We just ping-pong between these "coal is dying" and "coal is thriving" articles and I honestly can't keep up.

[–] rowinxavier@lemmy.world 12 points 1 month ago (2 children)

Coal is dying as an investment but existing coal plants will likely run for a long while. Overall demand for energy is rising, the new demand is being met mostly with renewables, but there is a small amount of that increase that is being met by a small increase in coal usage. As renewable manufacture gets faster and more efficient I expect the coal growth will reverse, but it is all about when. If it happens quickly we have less apocalyptic damage. If it happens slowly then we will be more fucked.

Solar is far and say the cheapest form of new energy to roll out. Wind is a not so close second. Coal is getting more expensive by the day. The only reason to roll out coal is insufficient production of solar and wind. It takes time to increase manufacturing capacity but we are getting there and we can do this.

[–] Instigate@aussie.zone 1 points 1 month ago (1 children)

Coal is dying as an investment but existing coal plants will likely run for a long while.

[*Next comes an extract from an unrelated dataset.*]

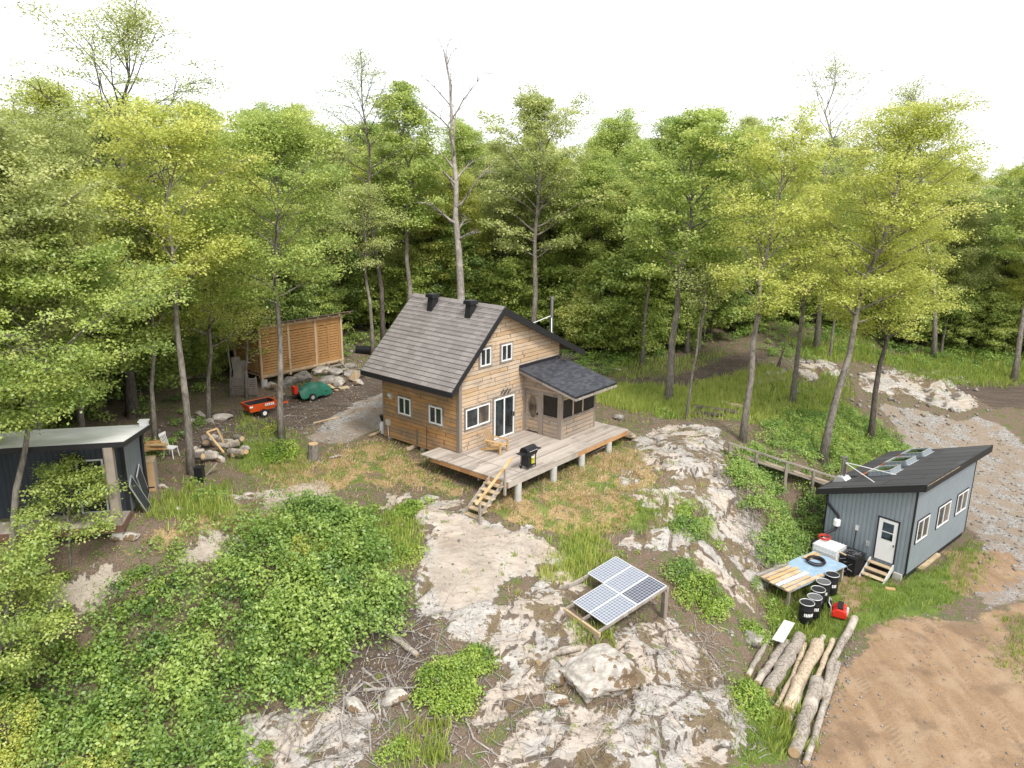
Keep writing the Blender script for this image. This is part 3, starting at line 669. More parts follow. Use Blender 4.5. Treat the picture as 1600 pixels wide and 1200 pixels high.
rr = slope('roof', 'roof_dark', RY, RZ - .03, SY, SZ - .03, LX - OX, OX - .002, .12, 1, cab); rr['label'] = 'long shallow roof side'
cap = MB(); cap.prism([(RY - .17, RZ - .17 * sl + .015), (RY, RZ + .035), (RY + .17, RZ - .17 * sr + .015), (RY, RZ - .04)], LX - OX - .01, OX + .01); cap.build('ridge_cap', 'roof', cab)
def rake(x0, x1):
    f = MB(); h = .27
    f.prism([(EY - .01, EZ - .05), (RY, RZ - .02), (RY, RZ - .02 - h * 1.3), (EY - .01, EZ - .05 - h)], x0, x1)
    f.prism([(RY, RZ - .02), (SY + .01, SZ - .02), (SY + .01, SZ - .02 - h * 1.15), (RY, RZ - .02 - h * 1.3)], x0, x1); return f
rake(OX + .003, OX + .045).build('fascia', 'black', cab, label='black fascia boards of the front gable')
rake(LX - OX - .045, LX - OX - .003).build('fascia', 'black', cab, label='black fascia boards of the rear gable')
MB().box(LX - OX, EY - .04, EZ - .26, OX, EY - .004, EZ - .05).build('fascia', 'black', cab, label='black eave board')
for xx, yy in ((-3.95, 2.22), (-1.3, 2.18)):
    zz = RZ - sl * (RY - yy); v = MB()
    v.prism([(yy - .28, zz - .30), (yy + .2, zz + .14), (yy + .2, zz + .42), (yy - .17, zz + .42), (yy - .22, zz + .1)], xx - .17, xx + .17)
    v.box(xx - .25, yy - .27, zz + .42, xx + .25, yy + .27, zz + .56); v.box(xx - .22, yy - .24, zz + .56, xx + .22, yy + .24, zz + .60)
    v.build('roof_vent', 'black', cab)
# metal stove pipe on the shallow side
cx_, cy_ = -.25, 7.3
cz_ = RZ - sr * (cy_ - RY)
ch = MB(); ch.tube([(cx_, cy_, cz_ - .1), (cx_, cy_, cz_ + 2.0)], .1, 14); ch.lathe([(.16, 2.0), (.16, 2.1)], (cx_, cy_, cz_), 14); ch.lathe([(.26, -.1), (.2, .05), (.13, .2)], (cx_, cy_, cz_), 14)
cho = ch.build('stove_pipe', 'steel', cab, smooth=True)
st = MB(); st.beam((cx_, cy_, cz_ + 1.1), (cx_ - .2, cy_ - 1.7, cz_ + .8), .03, .03); st.beam((cx_, cy_, cz_ + 1.1), (cx_ + .4, cy_ - .5, cz_ + .25), .03, .03); st.build('strut', 'white', cho)
X0, UY, NX = (0, 0), (0, 1), (1, 0)
Y0, UX, NY = (0, -.03), (1, 0), (0, -1)
window(cab, X0, UY, NX, 1.40, 2.16, 3.94, 4.80); window(cab, X0, UY, NX, 2.93, 3.73, 3.93, 4.76)
window(cab, X0, UY, NX, .39, 2.09, 1.07, 2.04, pane=('glass', 'glass_brown'))
window(cab, X0, UY, NX, 2.42, 3.95, .03, 2.11, name='sliding_door', fr=.08, handle=True)
window(cab, Y0, UX, NY, -4.18, -3.28, 1.13, 2.02); window(cab, Y0, UX, NY, -1.98, -1.09, 1.12, 1.99)
dv = MB()
for k in range(7):
    a = 2.95 + k * .1; zc = 2.33 + .08 * math.sin(k * 2.1); dv.tube([(.03, a, zc), (.05, a + .06, zc + .1), (.04, a + .1, zc + .02)], .022, 6); dv.tube([(.03, a, zc), (.04, a - .05, zc - .09)], .018, 6)
dv.build('antler_ornament', 'bark_dark', cab)
lt = MB(); lt.lathe([(.07, 0), (.12, .04), (.12, .14), (.05, .2)], (-4.75, -.14, 1.9), 10); lt.box(-4.85, -.09, 1.75, -4.65, -.03, 2.1); lt.build('wall_lamp', 'alu', cab)
mtb = MB(); mtb.box(-5.1, -.15, .35, -4.85, -.03, .65); mtb.tube([(-4.97, -.1, .35), (-4.95, -.1, -.25)], .025, 6); mtb.build('meter_box', 'concrete', cab)
MB().tube([(-2.85, -.07, -.25), (-2.87, -.07, .55)], .03, 6).build('hand_pump_handle', 'bark_dark', cab)
MB().beam((-2.2, -.045, -.25), (-2.2, -.045, .9), .03, .012, (0, 1, 0)).build('downpipe', 'bark_dark', cab)
# porch
PX, P0, P1 = 2.458, 4.694, 7.70
pw = MB(); 
pw.box(.004, P0, .02, .24, P0 + .1, 2.3); pw.box(1.33, P0 + .004, .02, PX - .24, P0 + .09, 1.07)
pw.prism([(.004, 2.3), (PX, 2.3), (PX, 2.36), (.004, 3.02)], P0 + .003, P0 + .09, 'y')
pw.build('porch_wall', 'porch', cab)
pw = MB(); pw.box(PX - .09, P0 + .12, .02, PX - .004, P1 - .12, 1.04); pw.build('porch_wall', 'porch', cab)
pp = MB(); pp.box(PX - .24, P0 - .012, 0.004, PX + .012, P0 + .13, 2.34); pp.box(1.04, P0 - .012, .004, 1.30, P0 + .1, 2.29); pp.box(.0045, P0 - .008, .004, .2, P0 - .001, 2.29)
pp.box(PX - .12, P1 - .12, .004, PX + .012, P1, 2.25)
pp.box(.2, P0 - .006, 2.14, 2.22, P0 - .001, 2.30); pp.box(PX + .002, P0 + .13, 1.0, PX + .03, P1 - .12, 1.09); pp.box(1.3, P0 - .02, 1.02, 2.22, P0 - .002, 1.1)
pp.build('porch_frame', 'trimwood', cab)
pm = MB()
for yy in (5.70, 6.55): pm.box(PX - .07, yy - .04, 1.092, PX + .005, yy + .04, 2.25)
pm.box(PX - .07, P0 + .13, 2.02, PX + .004, P1 - .12, 2.12); pm.build('screen_frame', 'step', cab)
MB().box(PX - .045, P0 + .13, 1.0, PX - .03, P1 - .12, 2.1).build('screen', 'screen', cab)
MB().box(1.302, P0 + .05, 1.07, 2.218, P0 + .065, 2.3).build('screen', 'screen', cab)
# porch door with an oval light
pd = MB(); pd.box(.26, P0 + .03, .09, 1.02, P0 + .08, 2.11); pdo = pd.build('porch_door', 'porch', cab)
ov = [(.64 + .27 * math.cos(t), 1.38 + .58 * math.sin(t)) for t in np.linspace(0, 2 * math.pi, 28, endpoint=False)]
MB().prism(ov, P0 + .012, P0 + .03, 'y').build('pane', 'glass_brown', pdo)
rg = MB(); rg.tube([(.64 + .28 * math.cos(t), P0 + .01, 1.38 + .6 * math.sin(t)) for t in np.linspace(0, 2 * math.pi, 29)], .022, 6, False); rg.build('carved_ring', 'trimwood', pdo)
fr = MB(); fr.box(.2, P0 + .0, .05, .27, P0 + .04, 2.13); fr.box(1.0, P0 + .0, .05, 1.05, P0 + .04, 2.13); fr.box(.27, P0, 2.05, 1.0, P0 + .04, 2.13); fr.build('door_frame', 'greywood', pdo)
MB().box(.93, P0 - .05, 1.0, .97, P0 + .03, 1.12).build('handle', 'black', pdo)
pa = math.atan2(3.359 - 2.526, 3.532)
pr = MB(); pl = math.hypot(3.532, .833); pr.box(-7.98, 0, -.10, -4.33, pl, 0.0)
pro = pr.build('porch_roof', 'roof_dark', cab); pro.rotation_euler = (0, 0, 0)
pro.matrix_local = Matrix.Translation((3.532, 0, 2.526)) @ Matrix(((0, -math.cos(pa), math.sin(pa), 0), (-1, 0, 0, 0), (0, math.sin(pa), math.cos(pa), 0), (0, 0, 0, 1))) @ Matrix.Identity(4)
rf = MB()
rf.prism([(0, 3.235), (3.54, 2.402), (3.54, 2.29), (0, 3.12)], 4.332, 4.37, 'y'); rf.box(3.50, 4.372, 2.29, 3.54, 7.98, 2.40); rf.build('porch_fascia', 'greywood', cab)
MB().box(.003, 4.35, 3.30, .05, 7.9, 3.50).build('flashing', 'black', cab)
brn = MB(); rnd = random.Random(4)
for k in range(26):
    a = rnd.uniform(7.3, 8.0); p = Vector((rnd.uniform(.1, .7), a, 3.3)); q = p + Vector((rnd.uniform(-.4, .4), rnd.uniform(-.3, .6), rnd.uniform(.0, .45)))
    brn.tube([p, (p + q) / 2 + Vector((0, 0, .08)), q], .012, 4)
tag(brn.build('brush_heap', 'bark_dark'), 'tangle of dry twigs lying on the porch roof corner', 'twigs'); bpy.data.objects['brush_heap'].matrix_world = Matrix.Translation(CAB.o) @ Matrix.Rotation(CAB.yaw, 4, 'Z')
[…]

I think that might vary from place to place.

Here in Australia our most recent new coal-fired power plant was built in 2009 and very many big ones we rely heavily on are already past their original planned lives. We’re lucky to have such good solar generation here though that even residential rooftop solar is kicking some serious goals but have been leaning more on gas for base load distribution (trust me, we’re not gonna meet our targets). Coal isn’t gonna last too much longer here, but we’re not gonna be carbon neutral for a VERY, very long time.

[–] rowinxavier@lemmy.world 2 points 1 month ago

As a fellow Aussie I share your conclusion, though the Made in Australia plan from the Albanese government seems like it could change the game. Producing solar panels here would make purchasing them cheaper even if just from the shipping costs. Add the federal investment and the creation of demand and it should get cheaper again.

Now I do worry about things going the way of the NBN, starting with a goal of future proof fibre to the home being chipped away by the LNP until it was a small upgrade on internet service funded by the government but not anything like the goal. I want good green tech, not just barely solar sometimes.